"One is absolutely sickened, not by the crimes that the wicked have committed, but by the punishments that the good have inflicted." - Oscar Wilde

Thursday, April 2, 2015

China executes more people than rest of world combined: Amnesty International

In a single year, it executed more people than the rest of the world combined.

But exactly how many death row prisoners have been killed in China remains top secret.

Amnesty International estimates at least 1000 people were executed by the Asian powerhouse in 2014 alone.

In its Death Penalty 2014 report, the human rights group said it actually believed the real number of people being put to death in China each year was in the "thousands", conceding the true figure was impossible to determine.

And with more than 50 offences punishable by death and a startling 99 per cent conviction rate, it is perhaps the one country in the world where you don't want to be accused of committing a crime.
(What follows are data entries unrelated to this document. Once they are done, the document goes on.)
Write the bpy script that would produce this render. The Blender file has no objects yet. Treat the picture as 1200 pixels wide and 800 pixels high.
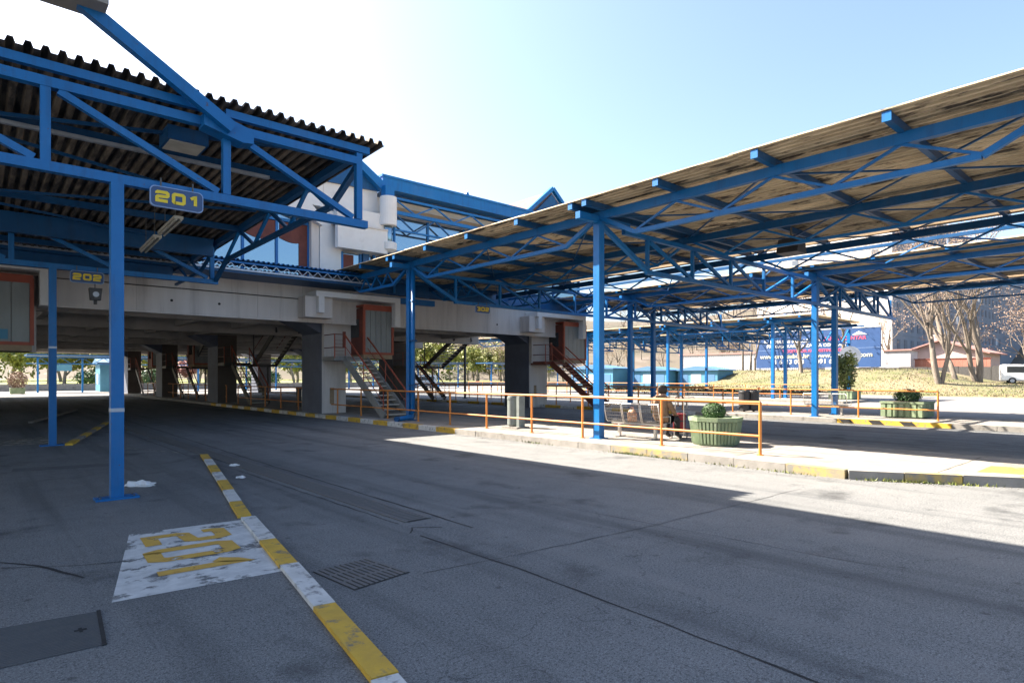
import bpy, bmesh, math, random
from mathutils import Vector, Matrix
R = math.radians
random.seed(7)
S = bpy.context.scene
C = S.collection

# ---------------------------------------------------------------- camera, sky, sun, exposure
cam = bpy.data.cameras.new('camera'); camo = bpy.data.objects.new('camera', cam); C.objects.link(camo)
camo.location = (0, 0, 1.7); camo.rotation_euler = (R(90), 0, R(-41.45))
cam.sensor_width = 36; cam.lens = 719/1200*36; cam.shift_y = 42/1200
cam.clip_start = 0.1; cam.clip_end = 3000
S.camera = camo
SUN = Vector((-0.50, 0.93, 1.0)).normalized()
W = bpy.data.worlds.new('World'); S.world = W; W.use_nodes = True
nt = W.node_tree; nt.nodes.clear()
sk = nt.nodes.new('ShaderNodeTexSky'); sk.sky_type = 'NISHITA'; sk.sun_disc = False
sk.sun_elevation = math.asin(SUN.z); sk.sun_rotation = math.atan2(SUN.x, SUN.y)
sk.altitude = 100; sk.air_density = 1.0; sk.dust_density = 3.0; sk.ozone_density = 1.6
bg = nt.nodes.new('ShaderNodeBackground'); bg.inputs[1].default_value = 0.075
wo = nt.nodes.new('ShaderNodeOutputWorld')
nt.links.new(sk.outputs[0], bg.inputs[0]); nt.links.new(bg.outputs[0], wo.inputs[0])
sl = bpy.data.lights.new('sun', 'SUN'); sl.energy = 4.6; sl.angle = R(0.5); sl.color = (1, 0.89, 0.75)
so = bpy.data.objects.new('sun', sl); C.objects.link(so)
so.rotation_euler = SUN.to_track_quat('Z', 'Y').to_euler(); so.location = SUN*100
vs = S.view_settings; vs.view_transform = 'Standard'; vs.look = 'None'; vs.exposure = 2.36; vs.gamma = 1
vs.use_curve_mapping = False

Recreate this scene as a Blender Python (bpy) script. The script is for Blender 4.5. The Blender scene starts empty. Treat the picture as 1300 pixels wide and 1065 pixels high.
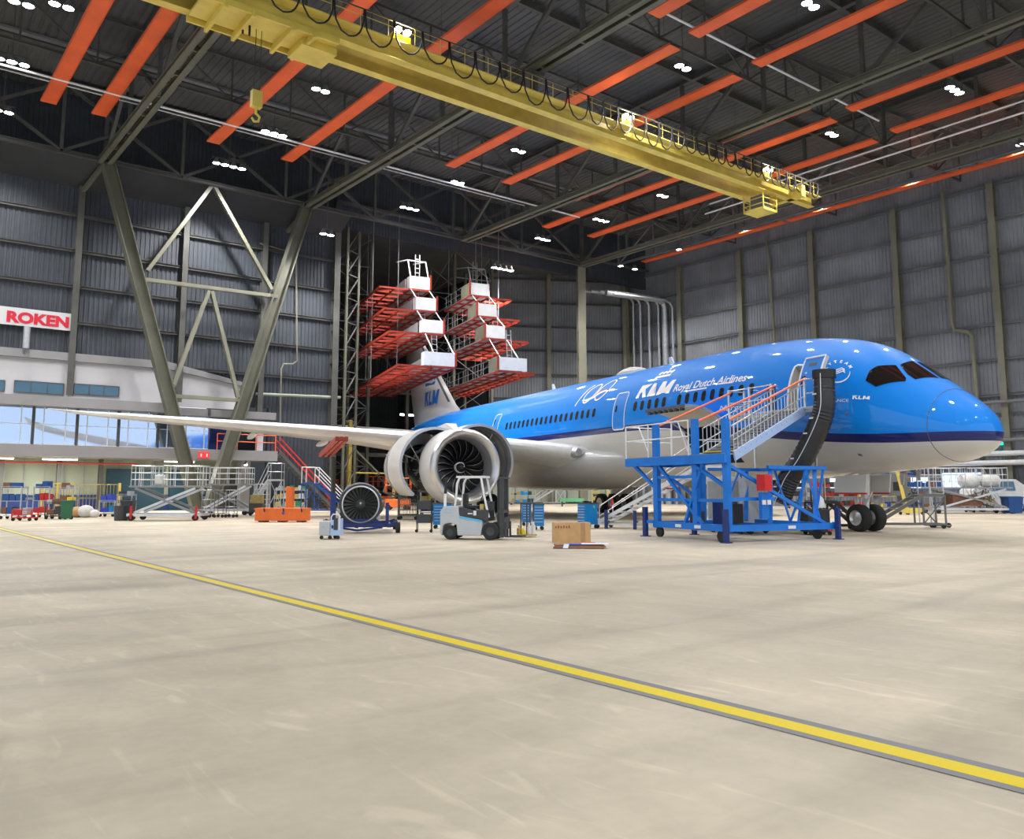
import bpy, bmesh, random
from math import *
from mathutils import Matrix, Vector
random.seed(7)
COL = bpy.context.scene.collection
MW = {}

# ---------------------------------------------------------------- helpers
class MB:
    """collects geometry for ONE mesh object"""
    def __init__(s): s.v=[]; s.f=[]; s.m=[]; s.k=0
    def mat(s,k): s.k=k; return s
    def add(s,vs,fs):
        n=len(s.v); s.v.extend([tuple(p) for p in vs])
        for f in fs: s.f.append([i+n for i in f]); s.m.append(s.k)
        return s
    def box(s,x0,x1,y0,y1,z0,z1):
        return s.add([(x0,y0,z0),(x1,y0,z0),(x1,y1,z0),(x0,y1,z0),(x0,y0,z1),(x1,y0,z1),(x1,y1,z1),(x0,y1,z1)],
                     [(0,3,2,1),(4,5,6,7),(0,1,5,4),(1,2,6,5),(2,3,7,6),(3,0,4,7)])
    def bar(s,p,q,w,h=None,up=(0,0,1)):
        p=Vector(p); q=Vector(q); d=(q-p); h=h or w
        if d.length<1e-6: return s
        d.normalize(); u=Vector(up)
        if abs(d.dot(u))>.999: u=Vector((0,1,0))
        r=d.cross(u).normalized(); u=r.cross(d).normalized()
        vs=[]
        for c in (p,q):
            for a,b in ((-1,-1),(1,-1),(1,1),(-1,1)): vs.append(c+r*(a*w/2)+u*(b*h/2))
        return s.add(vs,[(0,1,2,3),(7,6,5,4),(0,4,5,1),(1,5,6,2),(2,6,7,3),(3,7,4,0)])
    def ibeam(s,p,q,w,h,t=.05):
        p=Vector(p);q=Vector(q)
        o=Vector((0,0,h/2-t/2))
        s.bar(p+o,q+o,w,t); s.bar(p-o,q-o,w,t); return s.bar(p,q,t,h-2*t)
    def tube(s,p,q,r,n=8,r2=None,caps=True):
        p=Vector(p);q=Vector(q);d=q-p
        if d.length<1e-6: return s
        d.normalize(); a=d.orthogonal().normalized(); b=d.cross(a); r2=r if r2 is None else r2
        vs=[];fs=[]
        for c,rr in ((p,r),(q,r2)):
            for i in range(n):
                t=2*pi*i/n; vs.append(c+(a*cos(t)+b*sin(t))*rr)
        for i in range(n): j=(i+1)%n; fs.append((i,j,n+j,n+i))
        if caps: fs.append(tuple(range(n))[::-1]); fs.append(tuple(range(n,2*n)))
        return s.add(vs,fs)
    def path(s,pts,r,n=8,radii=None,caps=True):
        pts=[Vector(p) for p in pts]; N=len(pts); a=None; vs=[];fs=[]
        for k,p in enumerate(pts):
            d=(pts[min(k+1,N-1)]-pts[max(k-1,0)]).normalized()
            if a is None: a=d.orthogonal().normalized()
            else: a=(a-d*a.dot(d)).normalized()
            b=d.cross(a); rr=radii[k] if radii else r
            for i in range(n): t=2*pi*i/n; vs.append(p+(a*cos(t)+b*sin(t))*rr)
        for k in range(N-1):
            for i in range(n): j=(i+1)%n; fs.append((k*n+i,k*n+j,(k+1)*n+j,(k+1)*n+i))
        if caps: fs.append(tuple(range(n))[::-1]); fs.append(tuple(range((N-1)*n,N*n)))
        return s.add(vs,fs)
    def lathe(s,prof,org,ax,n=32,a0=0.,a1=None,ref=None):
        """prof = [(distance along axis, radius)]"""
        org=Vector(org);ax=Vector(ax).normalized(); a=Vector(ref).normalized() if ref else ax.orthogonal().normalized()
        a=(a-ax*a.dot(ax)).normalized(); b=ax.cross(a); full=a1 is None; span=2*pi if full else a1-a0; m=n if full else n+1
        vs=[];fs=[]
        for d,r in prof:
            for i in range(m):
                t=a0+span*i/n; vs.append(org+ax*d+(a*cos(t)+b*sin(t))*r)
        for k in range(len(prof)-1):
            for i in range(n):
                j=(i+1)%m if full else i+1
                fs.append((k*m+i,k*m+j,(k+1)*m+j,(k+1)*m+i))
        return s.add(vs,fs)
    def disc(s,c,ax,r,n=24):
        c=Vector(c);ax=Vector(ax).normalized();a=ax.orthogonal().normalized();b=ax.cross(a)
        return s.add([c+(a*cos(2*pi*i/n)+b*sin(2*pi*i/n))*r for i in range(n)],[tuple(range(n))])
    def prism(s,poly,ax,a,b):
        """poly in the two other axes, extruded along axis ax (0,1,2) from a to b"""
        n=len(poly);vs=[]
        for c in (a,b):
            for u,v in poly:
                vs.append({0:(c,u,v),1:(u,c,v),2:(u,v,c)}[ax])
        fs=[tuple(range(n))[::-1],tuple(range(n,2*n))]
        for i in range(n): j=(i+1)%n; fs.append((i,j,n+j,n+i))
        return s.add(vs,fs)
    def slab(s,quad,t):
        """a plate: 4 top corners and a thickness downwards"""
        q=[Vector(p) for p in quad]; return s.add(q+[p-Vector((0,0,t)) for p in q],[(0,1,2,3),(7,6,5,4),(0,4,5,1),(1,5,6,2),(2,6,7,3),(3,7,4,0)])
    def grid(s,fn,nu,nv,skip=None):
        vs=[fn(i,j) for i in range(nu+1) for j in range(nv+1)];fs=[]
        for i in range(nu):
            for j in range(nv):
                if skip and skip(i,j): continue
                a=i*(nv+1)+j; fs.append((a,a+1,a+nv+2,a+nv+1))
        return s.add(vs,fs)
    def xf(s,M,start=0):
        for i in range(start,len(s.v)): s.v[i]=tuple(M@Vector(s.v[i]))
        return s
    def build(s,name,mats,parent=None,local=False,smooth=False,bevel=0,fix=True):
        me=bpy.data.meshes.new(name); M=MW.get(parent.name) if parent else None
        vs=s.v; org=None
        if parent is None:
            xs=[p[0] for p in vs];ys=[p[1] for p in vs];zs=[p[2] for p in vs]
            org=((min(xs)+max(xs))/2,(min(ys)+max(ys))/2,min(zs)); vs=[(p[0]-org[0],p[1]-org[1],p[2]-org[2]) for p in vs]
        elif not local:
            I=M.inverted(); vs=[tuple(I@Vector(p)) for p in vs]
        me.from_pydata(vs,[],s.f)
        if not isinstance(mats,(list,tuple)): mats=[mats]
        for m in mats: me.materials.append(m)
        me.polygons.foreach_set('material_index',s.m)
        if fix:
            bm=bmesh.new();bm.from_mesh(me)
            bmesh.ops.recalc_face_normals(bm,faces=bm.faces);bm.to_mesh(me);bm.free()
        if smooth:
            me.polygons.foreach_set('use_smooth',[True]*len(me.polygons))
            try: me.set_sharp_from_angle(angle=radians(35 if smooth is True else smooth))
            except Exception: pass
        me.update()
        o=bpy.data.objects.new(name,me);COL.objects.link(o)
        if parent: o.parent=parent; MW[o.name]=M.copy()
        else: o.location=org; MW[o.name]=Matrix.Translation(org)
        if bevel:
            b=o.modifiers.new('bevel','BEVEL');b.width=bevel;b.segments=2;b.limit_method='ANGLE';b.angle_limit=radians(50)
        return o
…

At least one Australian resident, New Zealand-born Peter Gardiner, is facing the prospect of a Chinese firing squad after being accused of smuggling ice into the country with his girfriend, Sydney woman Kalynda Davis, who has since been returned to Australia.

The annual report names China among 22 nations which still carry out executions, despite the scrapping of capital punishment in more than 140 others.

And unlike other nations, China does not reveal its official figures to the world.

Amnesty International spokesman Rose Kulak said the conservative estimate of 1000 deaths was obtained via non-government agencies, families who've had bodies returned to them and activists on the ground.

"The Chinese Government treats executions as a state secret," she said.

"In China you can get the death penalty for a wide scope of crimes (roughly 55 different crimes). This includes burglary, burning down a shop or accepting a bribe.

"The lack of fairness in trials, which sees on average a 99 % conviction rate and a huge number of charges for which you can face the death penalty, is why there's such a massive execution tally in China, and why the exact number remains a secret."

Just last month, a Chinese court sentenced a man to death for a 1996 rape and murder, after admitting it had earlier executed the wrong man by mistake for the same crime.

Zhao Zhihong, 42, confessed to the attack in 2005, after an innocent Huugjilt, 18, had already been put to death. He was posthumously exonerated and his family awarded compensation.

Amnesty said while the numbers of executions around the world had fallen by 22 %, the number of people being sentenced to their deaths had skyrocketed by 28 %.

It said 607 official executions were recorded across the world, excluding China's figures, with countries using the death penalty "in a flawed attempt to tackle crime, terrorism and internal instability."

Amnesty also said the spike in death sentences being handed out - 2466 globally - was largely due to recent mass sentencing carried out across Egypt and Nigeria.

While China remained the world's top executioner, Iran came in second with 289 deaths officially announced. It is understood a further 450 which have not been officially acknowledged.


China, Pakistan, Iran and Iraq all executed people accused of terrorism offences, according to Amnesty.

Pakistan attracted global headlines when it announced 8000 prisoners on death row would soon be executed.

It lifted its moratorium on the death penalty in all capital cases after restarting executions for terrorism offences in the wake of a Taliban school massacre in December last year.

In China, authorities used the death penalty as a punitive tool in the "Strike Hard" campaign against unrest in the Xinjiang Uighur Autonomous Region, executing at least 21 people during the year related to separate attacks, Amnesty figures reveal.

North Korea, Iran and Saudi Arabia continued to use the death penalty as a tool to suppress political dissent, while Jordan ended an 8-year moratorium in December, putting 11 murder convicts to death.

The government claimed it was a move to end a surge in violent crime.

In Indonesia, the government announced plans to execute mainly drug traffickers to tackle a public safety "national emergency".

Among the methods used to kill in 2014 were beheading, hanging, lethal injection and firing squad.

In Saudi Arabia and Iran, executions are carried out in public, often by beheading and hanging.

People were executed for a range of crimes including robbery, drug-related offences, economic offences, adultery, blasphemy and even sorcery.


Little is known about those on death row in China, however recent cases involving Australian citizens have brought it into the global spotlight.

New Zealand-born Australian resident Peter Gardiner is among the thousands understood to be facing the firing squad in China.

Gardiner was allegedly caught with 30 kilograms of methamphetamine, worth up to $80 million, with Australian woman Kalynda Davis earlier this year.

The pair were busted after meeting on Tinder and travelling to China on a whim. However, while Mr Gardiner awaits his fate, Ms Davis has returned to Australia after top secret negotiations led by Foreign Minister Julie Bishop saw her secretly flown back to Sydney.